Israel's PM Welcomes Progress Toward Peace Talks

JERUSALEM — Israel's prime minister on Sunday welcomed the Arab nations' endorsement of indirect, U.S.-brokered peace talks with the Palestinians.

JERUSALEM — Israel's prime minister on Sunday welcomed the Arab nations' endorsement of indirect, U.S.-brokered peace talks with the Palestinians.

Benjamin Netanyahu's office said the prime minister still awaited a formal Palestinian statement on the resumption of peace talks, but renewed his willingness to restart them "at any time and at any place" while insisting they begin "without preconditions."

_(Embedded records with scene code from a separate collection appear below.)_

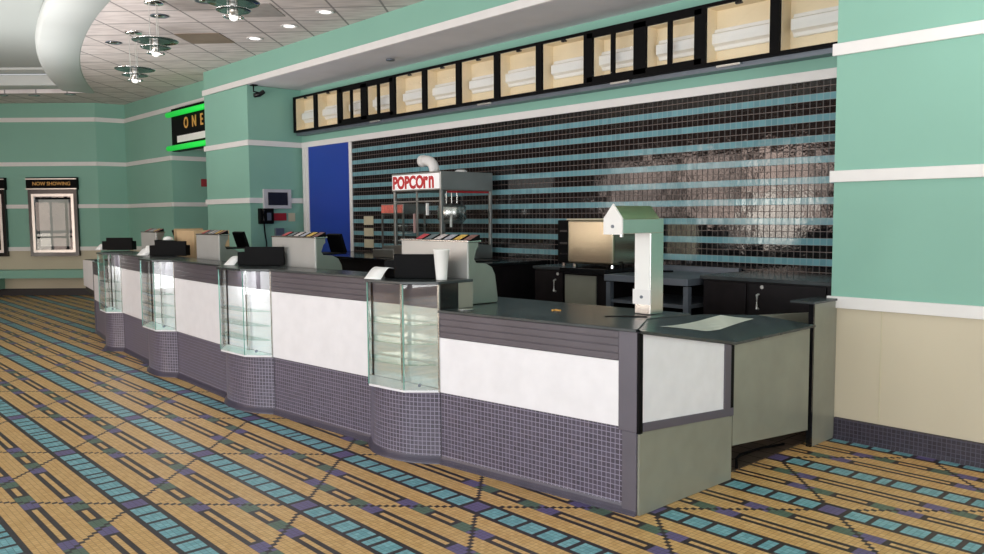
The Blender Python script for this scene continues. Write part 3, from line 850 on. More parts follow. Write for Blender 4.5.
receipt(-9.62, 3.38, .16, .22, .5, 'crumpled white receipts beside the black box before the cardboard box', 2)
receipt(-11.80, 3.55, .10, .2, .6, 'small curled receipt at the far end of the countertop')
# foam cup
bm = bmesh.new()
lathe(bm, [(0, .002), (.036, .002), (.0365, .01), (.052, .195), (.056, .199), (.056, .206), (.051, .206), (.035, .012), (0, .012)], -4.215, 3.40, 32, HIGH)
o = new_obj('foam_cup', bm, M['cup'], smooth=True); tag(o, 'tall white foam cup standing beside the nearest black box', 'cup')

# cardboard box beyond the third dispenser
bm = bmesh.new(); prism(bm, [(-9.70, 3.77), (-9.26, 3.80), (-9.20, 4.20), (-9.64, 4.22)], LOW, 1.50)
body = ('carton', bm, M['card'], {'bevel': .003})
bm = bmesh.new(); slab(bm, (-9.75, 3.76), (-9.72, 4.1), .006, 1.30, 1.52, 1)
root('brown cardboard carton standing behind the third drink dispenser', 'cardboard box', 'cardboard_box', (-9.65, 3.95, LOW), [body, ('side_flap', bm, M['card'])])
bm = bmesh.new(); box(bm, -10.02, -9.52, 3.62, 3.70, 1.365, 1.385); box(bm, -9.8, -9.7, 3.65, 3.69, LOW, 1.365)
o = new_obj('tray_stand', bm, M['black'], bevel=.003); tag(o, 'black tray on a stand behind the far black boxes', 'tray stand')
bm = bmesh.new(); lathe(bm, [(0, 0), (.06, .004), (.05, .03), (.02, .045), (0, .045)], 0, 0, 12)
o = new_obj('paper_wad', bm, M['paper'], smooth=True); o.location = (-9.68, 3.66, 1.386); tag(o, 'white paper wad lying on the black tray', 'paper')

# ------------------------------------------------------------------ back bar
PZ = 1.135
bm = bmesh.new(); box(bm, -10.40, -6.45, 5.75, BY - .005, .08, PZ - .03)
root('black back counter carrying the popcorn machine', 'back counter', 'back_counter', (-8.4, 6.2, 0),
     [('body', bm, M['cabinet']), ('worktop', B(-10.42, -6.43, 5.66, BY - .003, PZ - .03, PZ), M['black_gloss'], {'bevel': .003}), ('plinth', B(-10.38, -6.47, 5.80, BY - .02, .006, .08), M['kick'])], 'back counters')
def cabinet(x0, x1, y0, z, doors, label, name='bar_cabinet', mat=None):
    parts = [('carcass', B(x0, x1, y0 + .02, BY - .005, .08, z - .03), mat or M['cabinet'], {'bevel': .003}),
             ('worktop', B(x0 - .01, x1 + .01, y0 - .02, BY - .003, z - .03, z), M['worktop'], {'bevel': .003}),
             ('plinth', B(x0 + .02, x1 - .02, y0 + .06, BY - .02, .006, .08), M['kick'])]
    for a, b, hx in doors:
        subs = []
        if hx is not None:
            hb = bmesh.new(); tube(hb, [(hx, y0 - .002, z - .25), (hx, y0 - .028, z - .245), (hx, y0 - .028, z - .135), (hx, y0 - .002, z - .13)], .010, 8)
            lb = bmesh.new(); tube(lb, [(hx + .03, y0 + .001, z - .07), (hx + .03, y0 - .008, z - .07)], .015, 12)
            subs = [('handle', hb, M['steel_pale']), ('lock', lb, M['steel_pale'])]
        parts.append(('door', B(a + .006, b - .006, y0, y0 + .02, .10, z - .045), mat or M['cabinet'], {'bevel': .002}, subs))
    return root(label, 'cabinet', name, ((x0 + x1) / 2, 6.4, 0), parts, 'black bar cabinets')
cabinet(-5.90, -5.50, 6.00, 1.13, [(-5.90, -5.50, -5.60)], 'black cabinet with chrome handle left of the pale steel panel')
cabinet(-3.89, -2.70, 6.00, 1.13, [(-3.88, -3.47, None), (-3.45, -2.80, -3.36)], 'wide black cabinet with chrome handle under the right end of the tiled wall')
# steel drawer unit between
ed = root('pale steel panelled unit between the black cabinets under the beige machine', 'cabinet', 'steel_unit', (-5.0, 6.3, 0),
     [('body', B(-5.48, -4.92, 6.00, BY - .005, .08, 1.08), M['cabinet'], {'bevel': .003}),
      ('front_panel', B(-5.46, -5.06, 5.985, 6.00, .10, 1.06), M['olive']),
      ('worktop', B(-5.485, -4.90, 5.93, BY - .003, 1.08, 1.135), M['black_gloss'], {'bevel': .003}),
      ('plinth', B(-5.46, -4.94, 6.05, BY - .02, .006, .08), M['kick'])])
# open steel table
bm = bmesh.new(); box(bm, -4.84, -3.93, 5.84, BY - .005, 1.04, 1.10)
tp = ('table_top', bm, M['steel_dark'], {'bevel': .004})
legs = [('leg', B(x, x + .05, y, y + .05, .006, 1.03), M['steel_dark']) for x in (-4.83, -3.985) for y in (5.86, 6.66)]
bm = bmesh.new(); box(bm, -4.80, -3.95, 6.69, 6.74, 1.10, 1.15)
root('blue grey steel table with open front between the black cabinets', 'steel table', 'steel_table', (-4.38, 6.3, 0),
     [tp, ('splash_back', bm, M['steel_dark']), ('lower_shelf', B(-4.80, -3.96, 5.88, 6.70, .84, .87), M['steel_dark']), ('inner_back', B(-4.78, -3.99, 6.62, 6.66, .1, 1.03), M['black'])] + legs)
# beige machine on the worktop
bx0, bx1, by0, by1 = -5.47, -4.885, 6.03, 6.62
parts = [('casing', B(bx0, bx1, by0, by1, 1.17, 1.60), M['steel_yellow_refl'] if 'steel_yellow_refl' in M else M['steel'], {'bevel': .02}),
         ('lid', B(bx0 - .005, bx1 + .005, by0 - .006, by1, 1.60, 1.615), M['beige'], {'bevel': .003}),
         ('hinge_side', B(bx0 - .17, bx0 - .006, by0 + .04, by1, 1.17, 1.60), M['black'], {'bevel': .01})]
for z in (1.25, 1.36, 1.48): parts.append(('latch', B(bx0 - .12, bx0 - .02, by0 + .02, by0 + .04, z, z + .02), M['black_gloss']))
for x in (bx0 - .12, bx0 + .03, bx1 - .07):
    b = bmesh.new(); lathe(b, [(0, 0), (.022, 0), (.018, .034), (0, .034)], x, by0 + .08, 12, 1.137); parts.append(('foot', b, M['chrome']))
M['steel_yellow_refl'] = plain('brushed_yellow_reflection', (.55, .50, .36), .22, 1.0, var=.15, nscale=1.5)  # steel tinted yellow to stand for what the casing reflects
parts[0] = ('casing', B(bx0, bx1, by0, by1, 1.17, 1.60), M['steel_yellow_refl'], {'bevel': .02})
root('boxy machine in steel tinted as if reflecting yellow standing on the back bar', 'machine', 'food_warmer', (-5.3, 6.3, 1.137), parts)
bm = bmesh.new(); tube(bm, [(-4.875, 6.15, 1.20), (-4.80, 6.08, 1.12), (-4.72, 6.2, 1.112), (-4.5, 6.45, 1.112)], .009, 8)
o = new_obj('power_cord', bm, M['black'], smooth=True); tag(o, 'black power cord running from the steel machine on the back bar', 'cord')

# ------------------------------------------------------------------ popcorn machine
x0, x1, y0, y1 = -8.15, -7.22, 5.83, 6.62
zb, zs0, zs1 = PZ + .004, 1.945, 2.16
parts = [('base_cabinet', B(x0, x1, y0, y1, zb, zb + .16), M['steel_soft'], {'bevel': .006})]
for x in (x0, x1 - .035):
    for y in (y0, y1 - .035): parts.append(('corner_post', B(x, x + .035, y, y + .035, zb + .16, zs0), M['steel_soft'], {'bevel': .003}))
parts.append(('front_mullion', B((x0 + x1)/2 - .012, (x0 + x1)/2 + .012, y0 + .004, y0 + .02, zb + .16, zs0), M['steel_soft']))
parts.append(('upper_rail', B(x0 + .03, x1 - .03, y0 + .004, y0 + .02, zs0 - .13, zs0 - .115), M['steel_soft']))
tx = text_bm('POPCO', .200, .006, (x0 + .022, y0 - .016, 1.982), sx=.90, offset=.009)
t2 = text_bm('rn', .262, .006, (x0 + .022 + .60, y0 - .016, 1.982), sx=.80, offset=.010, spacing=1.18)
me_ = bpy.data.meshes.new('tmp'); t2.to_mesh(me_); t2.free(); tx.from_mesh(me_); bpy.data.meshes.remove(me_)
parts.append(('header', B(x0 - .01, x1 + .01, y0 - .01, y1, zs0, zs1), M['steel_soft'], {'bevel': .006}, [
    ('sign_panel', B(x0 + .012, x1 - .01, y0 - .016, y0 - .010, 1.965, 2.14), M['white_sign'], {'label': 'white sign with red POPCORN lettering'}),
    ('sign_lettering', tx, M['sign_red'], {}),
    ('red_stripe', B(x1 + .010, x1 + .014, y0 + .08, y1 - .07, 1.915, 1.94), M['red'])]))
gb = bmesh.new(); box(gb, x0 + .035, (x0 + x1)/2 - .012, y0 + .01, y0 + .015, zb + .16, zs0); parts.append(('front_door', gb, M['pane'], {}, [('door_handle', B((x0+x1)/2 - .045, (x0+x1)/2 - .03, y0 - .015, y0 + .01, 1.45, 1.68), M['pale_pink'])]))
gb = bmesh.new(); box(gb, (x0 + x1)/2 + .012, x1 - .035, y0 + .01, y0 + .015, zb + .16, zs0); parts.append(('front_door', gb, M['pane'], {}, [('door_handle', B((x0+x1)/2 + .20, (x0+x1)/2 + .225, y0 - .015, y0 + .01, 1.66, 1.80), M['cup'])]))
gb = bmesh.new(); box(gb, x1 - .012, x1 - .007, y0 + .035, y1 - .035, zb + .16, zs0); parts.append(('side_pane', gb, M['pane']))
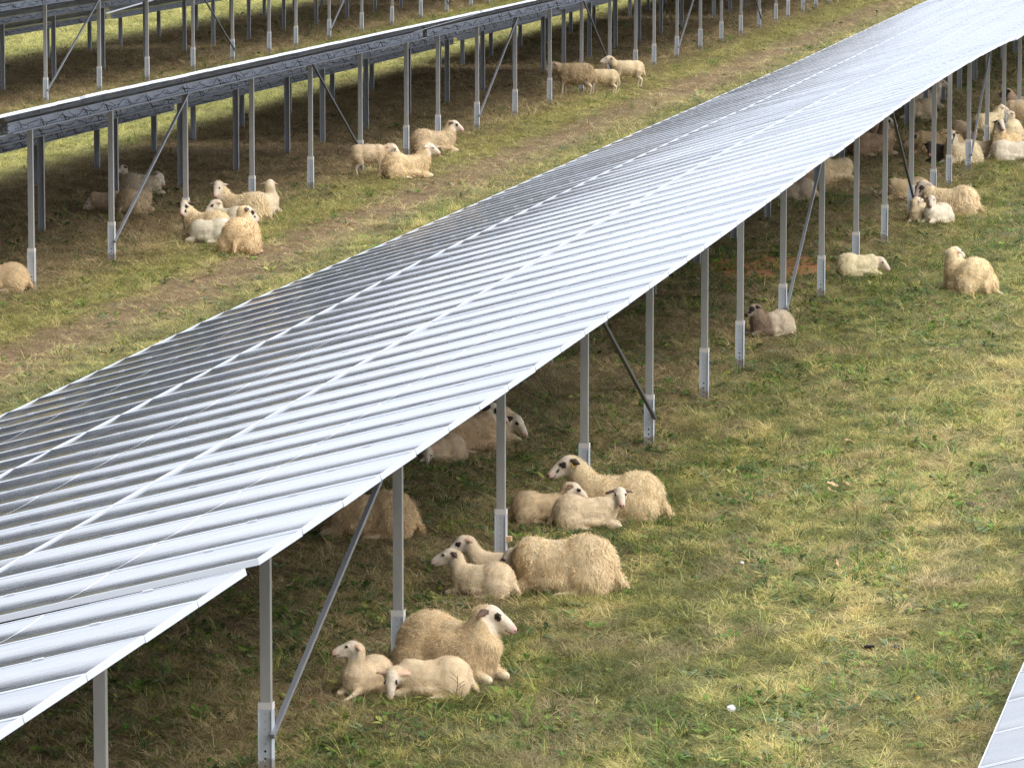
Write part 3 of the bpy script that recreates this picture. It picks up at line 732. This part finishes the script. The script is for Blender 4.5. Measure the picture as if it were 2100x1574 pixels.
    base=np.arange(ns)*5
    fa=np.stack([base,base+1,base+3,base+3,base+2,base,base+2,base+3,base+4],1).reshape(-1,3)
    fm=mesh_np('fleece',fv_,fa,[M_FLEECE])
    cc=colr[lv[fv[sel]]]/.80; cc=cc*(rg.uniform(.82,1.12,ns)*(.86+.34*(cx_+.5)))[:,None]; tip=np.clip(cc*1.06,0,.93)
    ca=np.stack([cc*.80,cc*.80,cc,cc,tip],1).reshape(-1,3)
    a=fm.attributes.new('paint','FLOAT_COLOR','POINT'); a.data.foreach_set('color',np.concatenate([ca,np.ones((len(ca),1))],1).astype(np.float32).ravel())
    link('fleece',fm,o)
    if head and dist<75:
        for sd_ in (-1,1):
            g=ellip(hp(.068,.054*sd_,.026),(.0115*hs,.0085*hs,.0095*hs),Hm,8,6)
            link('eye',mesh('eye',g[0],g[1],[M_EYE],True),o)
    if etag and head:
        sd_=etag; e=hp(-.035,.105*sd_,-.005)+Hm@Vector((.030,0,.004)); mb=MB(); 
        pts=[e+Hm@Vector(q) for q in ((0,-.018,-.02),(0,.018,-.02),(0,.018,.02),(0,-.018,.02),(.005,-.018,-.02),(.005,.018,-.02),(.005,.018,.02),(.005,-.018,.02))]
        mb.add(pts,[(0,3,2,1),(4,5,6,7),(0,1,5,4),(1,2,6,5),(2,3,7,6),(3,0,4,7)]); link('ear_tag',mb.me('ear_tag',[M_TAG]),o)
    return o
W2=(.84,.76,.62)
# --- front group
sheep(922,1404,-36,-16,'big ewe with a long white face lying behind two lambs at the nearest group',hh=.50,hx=.34,hpitch=20,patch=1,ear=(.16,.10,.07),etag=1,stretch=0,dirty=.2,wool=.055,hy=.05,grow=1.08)
sheep(752,1424,236,196,'small lamb with raised head facing left, lying left of the front post',lamb=True,hh=.60,hx=.30,hpitch=2,stretch=1)
sheep(890,1434,182,262,'curled lamb with its face tucked down to the grass, in front of the big ewe',lamb=True,s=.66,hh=.24,hx=.46,hpitch=48,hy=.18,patch=.3)
# --- headless woolly back and its two lambs
sheep(1160,1221,172,172,'very large woolly ewe with no face showing, right of two lambs at a post',hh=.26,hx=.44,hpitch=35,hy=-.12,wool=.052,grow=1.06,s=1.02)
sheep(990,1226,164,183,'pink nosed lamb with a dark ear, front one of two before a perforated foot',lamb=True,s=.66,hh=.50,hx=.42,hpitch=10,ear=(.10,.06,.05))
sheep(1030,1200,172,200,'lamb with a dark eye patch half hidden by a post, left of the headless ewe',lamb=True,s=.66,hh=.52,hx=.50,hpitch=24,patch=1)
# --- ewe with two lambs further back
sheep(1268,1070,170,196,'pale ewe lying side-on with black spots round the eye, head at left above two lambs',hh=.50,hx=.46,hpitch=20,patch=1.2,ear=(.06,.04,.03),etag=1,wool=.040,fleece=(.82,.67,.44),s=1.0)
sheep(1110,1076,6,-8,'lamb with a hanging brown ear, left of its twin before the pale ewe',lamb=True,s=.66,hh=.46,hx=.44,hpitch=28,patch=.6,ear=(.18,.10,.06),fleece=(.74,.58,.38))
sheep(1200,1087,2,-84,'lamb looking at the camera with dark ears spread, in front of the pale ewe',lamb=True,s=.70,hh=.44,hx=.44,hpitch=18,patch=.5,ear=(.13,.07,.055))
# --- under the edge
sheep(948,930,24,-25,'woolly brownish ewe lying in the shade behind the tall post, black spots round its eyes',hh=.44,hx=.36,hpitch=26,patch=1.4,ear=DK,dirty=.5,fleece=(.66,.52,.35),s=.92)
sheep(982,914,12,-40,'ewe mostly hidden by the post, white muzzle and black ear showing right of it',hh=.26,hx=.40,hy=-.10,hpitch=34,patch=.6,ear=DK,fleece=(.7,.56,.38),s=.9)
sheep(905,948,210,262,'round curled lamb in the shade under the panel edge, face hidden',lamb=True,hh=.20,hx=.30,hpitch=60,hy=.1,fleece=(.66,.52,.36),s=.62)
sheep(760,1106,180,180,'long haired tan ewe half hidden by the panel edge and crossed by a brace',hh=.40,hx=.46,hpitch=20,wool=.06,dirty=.3,fleece=(.78,.62,.40),s=.96,grow=.95)
# --- right middle
sheep(1582,689,206,206,'black nosed sheep with black eye patches lying alone behind a post',hh=.50,hx=.36,hpitch=26,patch=2.6,ear=(.05,.035,.03),s=.68,fleece=(.72,.63,.50),face=(.40,.31,.23),dk_body=True)
sheep(1758,571,8,-30,'plump white lamb lying low next to a perforated post foot, rump to the left',lamb=True,s=.72,hh=.28,hx=.44,hpitch=30,fleece=(.86,.74,.50))
sheep(1984,604,118,50,'shaggy ewe seen from behind, alone on the open grass at the right, face turned away',hh=.50,hx=.30,hpitch=8,wool=.055,s=1.02,rump_leg=True,fleece=(.84,.70,.47),grow=1.05)
sheep(1950,442,176,226,'long haired cream ewe with a dark grey face, behind two huddled lambs',hh=.44,hx=.44,hpitch=38,patch=2,ear=(.5,.4,.32),wool=.058,s=1.05,face=(.42,.34,.26))
sheep(1862,412,176,170,'plain cream sheep lying behind the post and brace, only its back showing',head=True,hh=.25,hx=.40,hpitch=30,s=.85,fleece=(.80,.65,.43))
sheep(1884,458,250,50,'lamb with its chin up leaning left against its white twin',lamb=True,s=.70,hh=.50,hx=.22,hpitch=-8,fleece=(.84,.70,.48))
sheep(1922,460,230,262,'white lamb staring at the camera, sitting right of its twin under the ewe',lamb=True,s=.70,hh=.54,hx=.24,hpitch=22,fleece=W2,ear=(.45,.33,.26))
sheep(1632,412,180,180,'lamb back showing below the panel edge left of a brace, head out of sight',lamb=True,s=.80,hh=.28,hx=.4,hpitch=30,fleece=(.68,.56,.42))
sheep(1704,372,20,10,'round cream rump just right of the post beneath the step in the panel edge',hh=.25,hx=.34,hpitch=40,s=.95,hy=.2,fleece=(.80,.66,.44))
sheep(1655,380,200,200,'tan sheep back almost hidden between the brace and the panel edge',hh=.26,hx=.40,hpitch=30,s=.9,dirty=.4,fleece=(.66,.52,.36))
sheep(1785,320,10,-35,'brown chested ewe with a yellow ear tag looking out from below the panel edge',hh=.60,hx=.30,hpitch=16,patch=1,ear=(.12,.08,.06),etag=1,dirty=.7,fleece=(.60,.46,.32),s=1.05)
sheep(1806,296,60,60,'tan sheep back behind the brown chested ewe with the yellow tag',hh=.3,hx=.4,hpitch=30,s=.95,dirty=.5,fleece=(.62,.48,.34))
sheep(1890,224,20,-10,'grey cream sheep lying under the edge, furthest one behind the black eared face',hh=.55,hx=.42,hpitch=12,s=1.0,fleece=(.60,.52,.42))
sheep(1880,246,200,272,'white faced sheep with black ears spread wide, head low under the panel edge',hh=.34,hx=.34,hy=.18,hpitch=42,patch=.5,ear=DK,s=.95,fleece=(.70,.58,.42))
sheep(1922,320,176,176,'shaggy golden ewe lying side-on left of the black spotted sheep',hh=.30,hx=.42,hpitch=34,wool=.060,dirty=.2,fleece=(.78,.62,.38),ear=DK,s=1.08)
sheep(1962,296,95,95,'curly grey ewe lying behind the golden one, rump toward the camera',hh=.30,hx=.4,hpitch=20,dirty=.4,fleece=(.66,.54,.38),s=1.0)
sheep(1943,336,200,262,'dark brown lamb lying against the spotted sheep, nearly black fleece',lamb=True,s=.85,hh=.36,hx=.40,hpitch=40,fleece=(.10,.075,.055),face=(.10,.07,.05),ear=DK)
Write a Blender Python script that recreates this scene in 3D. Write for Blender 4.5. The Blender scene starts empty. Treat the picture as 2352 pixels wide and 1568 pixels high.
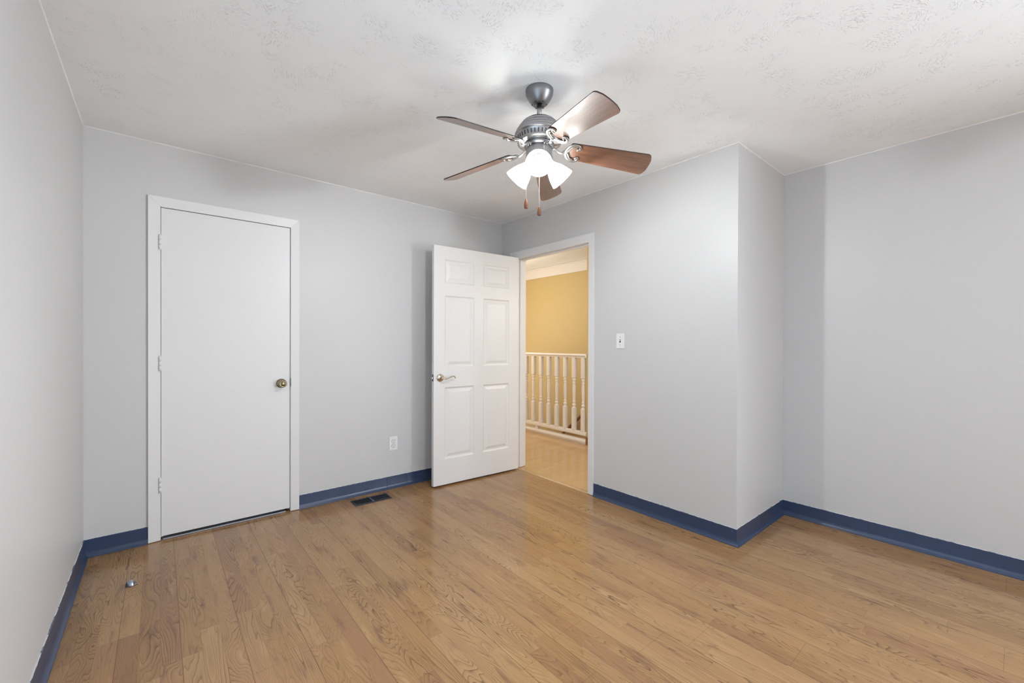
import bpy, bmesh, math, random
from mathutils import Vector, Matrix
random.seed(7)
S = bpy.context.scene
COL = S.collection
PI = math.pi

# ------------------------------------------------------------------ dimensions (metres)
H = 2.44                                   # ceiling height
XL, YA, XD, YR, XR = -0.3268, 3.404, 2.6697, 1.0965, 3.4409
YB = -3.60                                 # rear wall behind the camera
XH, XS, YH = 3.96, 4.74, 3.37              # hall rail line, stairwell wall, end of the hall wall
CAM_H = 1.2196

# ------------------------------------------------------------------ camera
YAW, ROLL, PITCH, FPX, CX, CY = 0.7015, 0.0034, -0.0045, 973.25, 1187.49, 793.21
W_, H_ = 2352, 1568
cam = bpy.data.cameras.new('camera')
cam_o = bpy.data.objects.new('camera', cam)
COL.objects.link(cam_o)
right = Vector((math.cos(YAW), -math.sin(YAW), 0))
fw0 = Vector((math.sin(YAW), math.cos(YAW), 0))
zz = Vector((0, 0, 1))
fwd = fw0 * math.cos(PITCH) + zz * math.sin(PITCH)
up = zz * math.cos(PITCH) - fw0 * math.sin(PITCH)
R_ = right * math.cos(ROLL) + up * math.sin(ROLL)
U_ = up * math.cos(ROLL) - right * math.sin(ROLL)
m = Matrix((R_, U_, -fwd)).transposed().to_4x4()
m.translation = (0, 0, CAM_H)
cam_o.matrix_world = m
cam.sensor_width = 36
cam.lens = FPX / W_ * 36
cam.shift_x = (W_ / 2 - CX) / W_
cam.shift_y = (CY - H_ / 2) / W_
cam.clip_start = 0.02
S.camera = cam_o

# ------------------------------------------------------------------ colour management, world, lights
S.view_settings.view_transform = 'Standard'
S.view_settings.look = 'None'
S.view_settings.gamma = 1
S.view_settings.use_curve_mapping = False
S.view_settings.exposure = 0.06
S.cycles.max_bounces = 10
S.cycles.diffuse_bounces = 6
S.cycles.glossy_bounces = 4
S.cycles.transparent_max_bounces = 12
S.cycles.sample_clamp_indirect = 4.0

world = bpy.data.worlds.new('sky')
S.world = world
world.use_nodes = True
bg = world.node_tree.nodes['Background']
bg.inputs['Color'].default_value = (0.78, 0.88, 1.0, 1)
bg.inputs['Strength'].default_value = 0.25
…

The executive committee of the Palestine Liberation Organization, or PLO, was expected to meet Saturday to officially announce a resumption of the talks.

U.S. Secretary of State Hillary Rodham Clinton has said the talks were to start soon, and U.S. Mideast envoy George Mitchell was expected back in the region later this week.

The last round of Israeli-Palestinian peace talks broke down in late 2008, reportedly while on the verge of an agreement.

The Palestinians have since refused to sit down with Israel until it agrees to freeze all construction in the West Bank and east Jerusalem — two areas that the Palestinians want for an independent state along with the Gaza Strip.

Netanyahu has imposed a 10-month slowdown in settlement building that the Palestinians have rejected as insufficient.

The indirect talks, with Mitchell shuttling between the two sides, are seen as a compromise.

A first attempt to get indirect talks going collapsed in March when Israel announced plans for building new Jewish housing units in an east Jerusalem neighborhood. The decision drew fierce criticism from the United States and led to the worst rift between the two allies in decades.

The Arab League's endorsement of the talks on Saturday sticks to a four-month window voted on in March, officially leaving the U.S. only two months to make headway in the shuttle negotiations.

Palestinian negotiator Saeb Erekat said the Arab League will review this decision in July, two months after the start of the proximity talks, with the possibility of extending talks another two months.

An Israeli government official said he hoped the talks would lead to direct peace negotiations that ultimately touch on all the contested issues between the parties — such as final borders, refugees and the status of Jerusalem.

"Israel believes that the core issues to the conflict can only be resolved in the framework of direct negotiations between Israel and the Palestinians," he said. "Having said that, we have agreed that in the framework of the proximity talks there can be preliminary discussions on the core issues. We see the proximity talks as a corridor into the direct talks."

The official spoke on condition of anonymity because he was not authorized to publicly discuss details of the future talks.

Israeli President Shimon Peres expressed optimism about the developments.

"It looks like we are very close to begin the proximity talks," he said before meeting visiting Danish Foreign Minister Lene Espersen. "It took a little longer than we hoped for and problems are not yet solved but at least the way to handle them is open."

Erekat insisted that talks were still pending on a final decision this Saturday, but said the outline was clear.

"We have agreed that the final status negotiations will last 24 months and we hope that in the four months of proximity talks we can achieve results that enable us to go for direct talks," he said. "Israel needs to choose between peace and settlements."